The opponents of the Bill insist on sub-quota for OBCs and minorities within the 33% reservation for women, for which Kalaignar has given a convincing reply – let us get the women’s quota first and later work out sub-quotas. Moreover, the Constitution provides reservation in legislatures for Scheduled Castes and Tribes on community basis and not for OBCs and minorities. So this has to be addressed in the larger framework of the existing general category (sans quota for SCs and STs), if these protagonists are sincere to the cause, they espouse, of seeking social justice for OBCs and minorities and mobilize people towards that goals. If their plea is accommodated right now in the Women’s Reservation Bill, it may be struck down as unconstitutional by the Supreme Court. Moreover, their apprehension that OBCs might get un/under-represented in the new arrangement is unfounded given the harsh reality in our electoral polity. Winnability being the sole criterion, almost all political parties invariably field their candidates from among the largest caste/community in respective constituencies, which cannot be the forward ones. OBCs have more than fair representations in Parliament and State Assemblies right now because of this factor.
The World Economic Forum in its 2009 report on the global gender disparities ranks India 114th in a list of 134 countries. Given the troubling statistics, starting with the worsening sex ratio in the 0-6 age group in population, eliminating the gender gap in its various dimensions should be a top political priority for rising India. Greater representation of women in legislatures and Parliament is sure to force a shift of focus towards this priority.

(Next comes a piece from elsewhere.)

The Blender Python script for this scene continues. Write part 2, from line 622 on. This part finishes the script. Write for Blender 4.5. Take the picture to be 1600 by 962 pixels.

Clearly, the Women’s Reservation Bill may be no magic wand to cure all our ills – female foeticide and infanticide, female illiteracy, the skewed sex ratio, malnutrition, assault and battery, sexual slavery – but it will give the right-thinking woman the ability to back her gender-friendly voice power packed, enforceable legislation. The problems that face women will not change with one bill/legislation. Nevertheless, it’s a beginning. May be a hundred years from now there will be no need for reservation for women at all!